## Begin DATASET EXTRACT
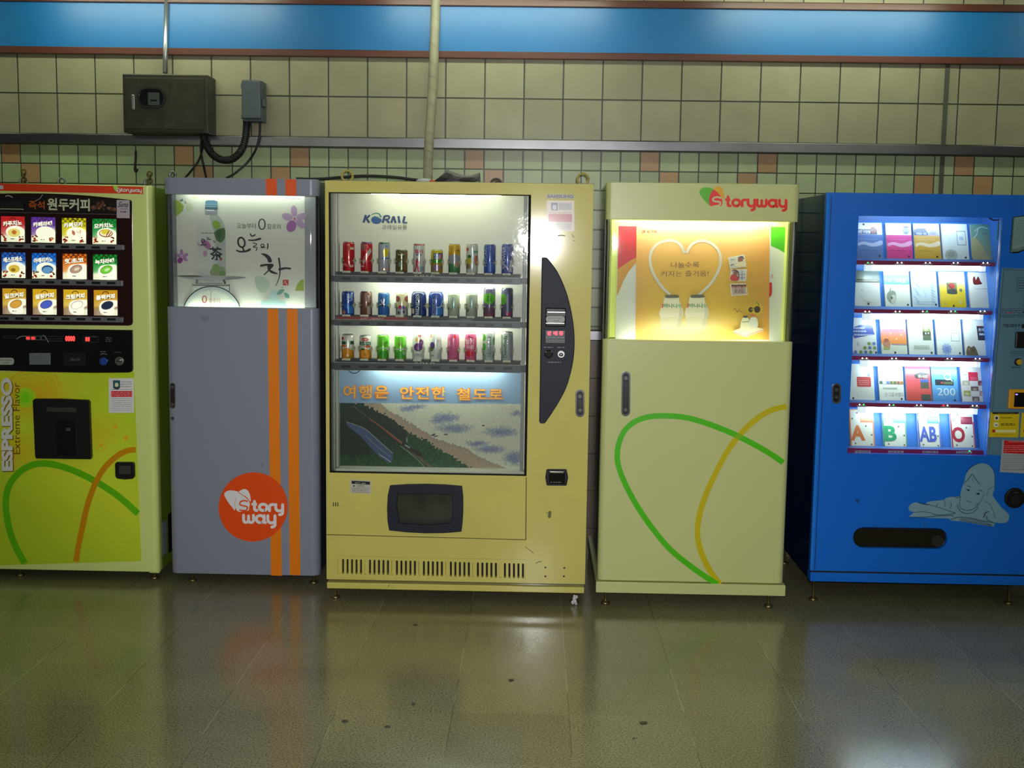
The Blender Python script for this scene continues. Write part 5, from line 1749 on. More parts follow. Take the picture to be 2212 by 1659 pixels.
for tier, x, top, w, shp, bands, art, lab in CANS:
    ya, yb, yc, base = TIERS[tier]
    deck = FY.p(930, ya, LIP_Y)[1] - 0.003
    d = (x - 930) * 0.0062
    u, vt = FY.p(x, top, CAN_Y)
    _, vb = FY.p(x, base + d, CAN_Y)
    r = (FY.p(x + w / 2, base, CAN_Y)[0] - FY.p(x - w / 2, base, CAN_Y)[0]) / 2
    h = vt - deck
    make_can('drink_can' if shp in ('can', 'wide') else 'drink_bottle', lab, (FY.X0 + u, FY.Y + CAN_Y, deck), r, h, bands, art, shp, GRP)
    cz = FY.p(x, base - 21 + d, CAN_Y)[1]
    for s in (-1, 1):
        c = MB()
        xx = u + s * (r + 0.0012)
        c.tube([(xx, CAN_Y + 0.020, cz), (xx + s * .001, CAN_Y, cz), (xx - s * .003, CAN_Y - .016, cz), (xx - s * .008, CAN_Y - .0245, cz)], 0.0026, 6)
        c.box(xx - .003, xx + .003, CAN_Y - .019, CAN_Y - .008, cz - .012, cz + .012)
        c.build('can_clip', clipm, ym)

# delivery panel, chute, slits, stickers
o = [FY.p(*q) for q in ((707.5, 1031), (1135, 1034), (1134, 1166), (708.5, 1155.5))]
MB().prism([o[3], o[2], o[1], o[0]], [chute_w], -0.0022, 0.002).build('delivery_panel', YEL, ym, bevel=0.0018)
P = Print(FY, -0.0026)
P.stroke([(707, 1156), (1135, 1166.5)], 1.3, (70, 60, 26), False, caps=False); P.stroke([(1136, 1032), (1135, 1166)], 1.6, (80, 70, 30), False, caps=False)
P.build('seam', PAPER, ym)
o = [(843, 1049.5), (880, 1047), (920, 1046.2), (960, 1047.3), (997.5, 1050.5), (1000, 1072), (1000.3, 1100), (999, 1125), (996.5, 1147.5), (960, 1150.5), (920, 1151), (880, 1149), (841.5, 1145), (838, 1124), (837, 1098), (838.5, 1070)]
bz = shape(FY, o, -0.020, -0.0023, 'chute_bezel', NAVY_PLASTIC, ym, holes=[[(859, 1066), (976, 1068), (978, 1098), (974, 1130), (920, 1134), (863, 1130), (858, 1098)]], bevel=0.006)
u0, u1, v0, v1 = FY.box(856, 1063, 980, 1137)
fl_ = MB().box(u0, u1, 0.010, 0.012, v0, v1).build('chute_flap', mat('smoky_flap', (64, 66, 56), 0.22, noise=0.5, nscale=9), ym)
P = Print(FY, 0.0096)
P.stroke([(877, 1068), (879, 1095), (879, 1130)], 1.6, (16, 16, 14)); P.stroke([(920, 1068), (920, 1130)], 1.1, (24, 24, 20)); P.rect(860, 1124, 975, 1134, (20, 20, 17))
P.build('flap_crease', PAPER, fl_)
P = Print(FY, -0.0028)
for k in range(3):
    P.rect(720.5 + 4.6 * k, 1087, 722.3 + 4.6 * k, 1095.5, (24, 20, 12))
P.build('speaker_slit', PAPER, ym)
P = Print(FY, -0.0030)
P.quad([(756.5, 1038.5), (802, 1040.5), (801.5, 1068.5), (757, 1066.5)], A(140, 138, 130)); P.quad([(760, 1040.5), (799.5, 1042.5), (799.5, 1049), (760, 1047)], (18, 18, 18))
P.text('자판기', 767, 1043.5, 778, 1047.5, (190, 190, 180)); P.lines(781, 1044.5, 792, 1047.5, 1, 1.6, (180, 180, 172), 2)
P.ell(765, 1051.5, 2, 1.6, (20, 20, 20)); P.text('등록번호', 771, 1049.5, 788, 1054, (30, 30, 30)); P.lines(761, 1055, 797, 1067, 4, .8, (90, 90, 86), 3)
P.build('permit_sticker', STICKER, ym)
P = Print(FY, -0.0006)
P.rect(1180.5, 417.5, 1240.5, 426.5, A(112, 112, 108)); P.text('SAMSUNG', 1182, 418.2, 1239, 425.8, (24, 26, 34), 0.05)
P.build('number_plate', STICKER, ym)
P = Print(FY, -0.0006)
P.rect(1180.5, 431, 1241, 498, A(160, 150, 140)); P.rect(1190.5, 436, 1205, 453, (90, 100, 130)); P.ell(1198, 446, 4.5, 6, (200, 205, 215))
P.rect(1206.5, 436, 1236, 452, (196, 190, 196)); P.lines(1208, 437, 1235, 451, 5, .9, (140, 136, 146), 3); P.rect(1185, 460.5, 1236, 477.5, (196, 88, 100)); P.lines(1188, 462, 1233, 476, 3, .9, (216, 140, 146), 4)
P.lines(1185, 456, 1234, 459, 1, 1, (196, 120, 120), 5); P.rect(1200.5, 479, 1235.5, 494.5, (206, 200, 196)); P.lines(1202, 481, 1234, 494, 3, .9, (150, 146, 146), 6)
P.build('permit_sticker', STICKER, ym, 'large pale permit sticker with a pink bar')
P = Print(FY, -0.0004)
SCF = A(100, 92, 50)
P.blob([(1179, 1108), (1182, 1106), (1181, 1111)], A(110, 100, 56)); P.blob([(1184, 1106), (1189, 1105), (1190, 1110), (1188, 1119), (1183, 1119), (1183, 1112)], A(84, 78, 44))
for x, y in ((1177, 1226), (1218, 1227), (1177, 1245), (1217, 1245)):
    P.ell(x, y, 2.1, 2.1, (46, 40, 20))
P.stroke([(1157, 1217), (1162, 1214), (1168, 1213)], 1.8, SCF); P.stroke([(1133, 1182), (1145, 1190), (1151, 1196)], 1.4, SCF)
P.stroke([(1206, 508), (1212, 507), (1220, 508)], 2.4, SCF); P.stroke([(1236, 505), (1240, 511)], 1.6, SCF); P.stroke([(1180, 502), (1182, 508)], 1.4, SCF); P.stroke([(1238, 518), (1243, 520)], 1.2, SCF); P.stroke([(842, 1262), (838, 1268)], 1.2, SCF)
P.build('scuff_mark', PAPER, ym)

# crescent money panel
o = [(1170, 555.5), (1180, 555.5), (1184, 559)] + smooth_path([(1184, 559), (1205, 588), (1224, 632), (1236, 682), (1241, 730), (1238, 780), (1225, 832), (1205, 872), (1178, 913)], 6)[1:] + [(1174, 915.5), (1166, 915), (1164, 911)]
shape(FY, o, -0.012, 0.001, 'money_panel', NAVY_PLASTIC, ym, bevel=0.004)
ba = slab(FY, 1178, 665, 1222, 705.5, -0.020, -0.011, 'bill_slot', mat('gloss_black', (8, 8, 10), 0.14, coat=0.5), ym, 0.004)
slab(FY, 1182, 673, 1221, 675.2, -0.0225, -0.0195, 'chrome_lip', CHROME, ba, 0.0005)
slab(FY, 1178.5, 697, 1219, 699.3, -0.0225, -0.0195, 'chrome_lip', CHROME, ba, 0.0005)
slab(FY, 1179.5, 676.5, 1221, 681.5, -0.0205, -0.0195, 'slot_mouth', mat('slot_green', (44, 54, 46), 0.4), ba, 0.0)
P = Print(FY, -0.0203)
P.poly(pxrr(1179, 682.5, 1219.5, 696.5, 6), (140, 146, 140)); P.text('지폐 반환 레버가', 1182.5, 685, 1216, 689.5, (30, 34, 32), 0.02); P.text('1000원', 1193, 690.8, 1207, 694.5, (40, 44, 42), 0.02)
P.build('slot_label', STICKER, ba)
ds = slab(FY, 1177, 713, 1221, 742, -0.015, -0.011, 'sold_display', mat('display_window', (70, 74, 84), 0.2), ym, 0.002)
P = Print(FY, -0.0152)
P.text('판', 1182, 715.6, 1190.5, 724.4, (255, 44, 56), 0.05); P.text('매', 1195, 715.6, 1203.5, 724.4, (255, 44, 56), 0.05); P.text('중', 1207.5, 715.6, 1216, 724.4, (255, 44, 56), 0.05)
P.build('red_characters', mat('red_digits', attr=True, emit=6.0), ds)
P = Print(FY, -0.0152)
P.lines(1179, 726.5, 1218, 731, 1, 1.4, (130, 134, 146), 3); P.lines(1179, 734, 1220, 741, 2, 1.2, (112, 114, 124), 4)
P.build('display_label', STICKER, ds)
c = FY.p(1184.7, 765); MB().cyl((c[0], -0.022, c[1]), (c[0], -0.011, c[1]), 0.0185, 22).build('return_button', mat('gloss_black', (8, 8, 10), 0.14, coat=0.5), ym, bevel=0.004)
c = FY.p(1211.7, 765); kn = MB().cyl((c[0], -0.018, c[1]), (c[0], -0.011, c[1]), 0.017, 22).build('coin_slot', STEEL, ym, bevel=0.002)
MB().sphere((c[0], -0.017, c[1] - .002), 0.010, 1, .5, .8).build('bezel', CHROME, kn)
P = Print(FY, -0.0123)
P.lines(1174, 749, 1194.5, 752, 1, 1.6, (120, 120, 132), 5); P.lines(1204, 749, 1221, 752, 1, 1.6, (120, 120, 132), 6); P.lines(1183, 781, 1211, 784.5, 1, 2.0, (116, 116, 126), 7)
P.build('panel_lettering', STICKER, ym)
handle(FY, ym, 1252.5, 842, 901.5, 19.5)
o = [(1180, 1014), (1223, 1014), (1226.5, 1031), (1223, 1049), (1180, 1048.5), (1177, 1031)]
ct = shape(FY, o, -0.016, 0.001, 'coin_return', NAVY_PLASTIC, ym, bevel=0.004)
slab(FY, 1185, 1017.5, 1219.5, 1045, -0.018, -0.015, 'flap', mat('gloss_black', (8, 8, 10), 0.14, coat=0.5), ct, 0.003)
slab(FY, 1186, 1018.5, 1217, 1021.5, -0.0205, -0.0175, 'flap_hinge', CHROME, ct, 0.001)
P = Print(FY, -0.0182)
P.lines(1188, 1039, 1211, 1043, 1, 1.6, (120, 130, 116), 8); P.build('flap_label', STICKER, ct)

# odds and ends on top of the machine
Zt = FY.Z1 + 0.003
m = MB()
q = [(640, 386), (668, 387), (700, 386), (743, 382.5), (792, 380), (850, 382.5), (886, 387), (903, 389)]
pts = []
for x, y in q:
    X, Z = at(x, y, FY.Y + 0.30)
    pts.append((X, FY.Y + 0.30, max(Z, 1.80)))
m.tube([Vector(p) for p in smooth_path(pts, 6)], 0.0065, 8)
tag(m.build('power_cord', RUBBER), 'black power cord lying across the top of the yellow drinks machine', 'cord')
X, Z = at(916, 388, FY.Y + 0.2)
m = MB(); m.sphere((0, 0, 0.010), 0.03, 1, .8, .42); m.sphere((-.018, .004, .010), 0.018, 1, .8, .5); m.sphere((.02, -.003, .011), .017, 1, .8, .55)
o = m.build('tape_wad', mat('white_tape', (206, 206, 206), 0.5)); o.location = (X, FY.Y + 0.2, Zt)
tag(o, 'white wad of tape around the pipe foot on top of the yellow machine', 'tape')
X, Z = at(934, 388, FY.Y + 0.19)
m = MB(); m.cyl((-.012, 0, .008), (.012, 0, .008), .008, 10)
o = m.build('cable_nut', mat('orange_plastic', (226, 96, 30), 0.4)); o.location = (X, FY.Y + 0.19, Zt)
tag(o, 'small orange cable nut beside the white tape on the yellow machine', 'cable nut')
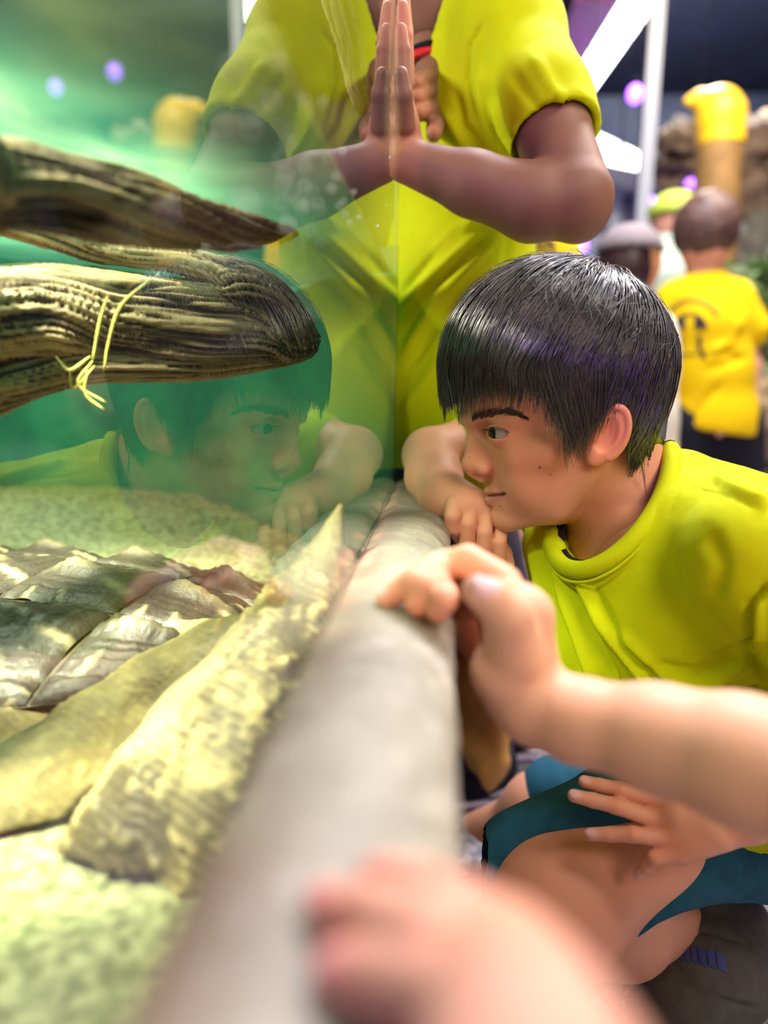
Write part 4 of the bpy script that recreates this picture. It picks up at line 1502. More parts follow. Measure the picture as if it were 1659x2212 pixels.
A.chain([on_ledge(1105, 2140, 0.0115, 0.006), on_ledge(1160, 2330, 0.0140, 0.010), on_ledge(1300, 2800, 0.019, 0.012)], 0.008)
A.chain([on_ledge(1070, 2200, 0.0105, 0.006), on_ledge(1120, 2480, 0.0145, 0.008)], 0.008)
A.chain([on_ledge(1085, 2065, 0.0088, 0.006), on_ledge(1140, 2200, 0.0115, 0.008)], 0.008)
for pts_ in ([(1095, 2040, 0.0082, 0.010), (985, 1965, 0.0068, 0.011), (900, 1920, 0.0060, 0.006), (828, 1898, 0.0050, 0.0025)],
             [(1080, 2110, 0.0086, 0.010), (930, 2030, 0.0072, 0.011), (800, 1975, 0.0063, 0.006), (716, 1958, 0.0054, 0.0025)],
             [(1075, 2210, 0.0084, 0.009), (950, 2150, 0.0072, 0.010), (830, 2110, 0.0063, 0.006), (740, 2098, 0.0054, 0.0025)]):
    ch = [on_ledge(*p) for p in pts_]
    A.chain(ch, 0.0018)
    nail(A, spots, ch[-1], ch[-2], np.array((-0.35, -0.45, 0.82)), ch[-1][3], (0.85, 0.36, 0.42))
    spots.append((ch[-1][:3], 0.008, SKIN_C * (1.0, 0.62, 0.60), 0.9, 0.7))
    spots.append((np.array(ch[0][:3]) + (0, 0, 0.008), 0.010, SKIN_C * (1.0, 0.80, 0.78), 0.9, 0.6))
V, Q = A.mesh()
np_ = [(V, Q, skin_cols(V, SKIN_C * (0.92, 0.80, 0.90), spots, seed=15))]
w1 = on_ledge(1300, 2800, 0.019, 0.012)
A = Field((0.06, -0.30, 0.42), (0.42, w1[1] + 0.04, 0.60), 0.0035)
A.chain([w1, (0.18, -0.06, 0.51, 0.024), (0.36, -0.24, 0.49, 0.032)], 0.012)
V, Q = A.mesh()
np_.append((V, Q, skin_cols(V, SKIN_C * (0.92, 0.80, 0.90), (), seed=15)))
V, Q, c = join_parts(np_)
o = mesh_obj('body', V, Q, M_skin, nh, col=c)
o['label'] = 'hand with three fingers on the ledge'

# ------------------------------------------------------------------ the snapping turtle
turtle = empty('turtle', (-0.28, 0.50, TF))
tag(turtle, 'large snapping turtle with a ridged shell stretching its beak up along the glass', 'turtle')
M_tskin = mat('warty_turtle_skin', rough=0.55, vcol=True, spec=0.4, bump=0.5, bscale=300, bdist=0.002)
M_shell = mat('ridged_shell', rough=0.5, vcol=True, spec=0.5, bump=0.5, bscale=220, bdist=0.002)
A = Field((-0.42, 0.24, TF - 0.01), (-0.0095, 0.66, LZ + 0.045), 0.0024)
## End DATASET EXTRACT
Using the records above, select and copy every line that has the word "script".

## SOLUTION FOR THIS EXERCISE
The Blender Python script for this scene continues. Write part 5, from line 1749 on. More parts follow. Take the picture to be 2212 by 1659 pixels.
Write part 4 of the bpy script that recreates this picture. It picks up at line 1502. More parts follow. Measure the picture as if it were 1659x2212 pixels.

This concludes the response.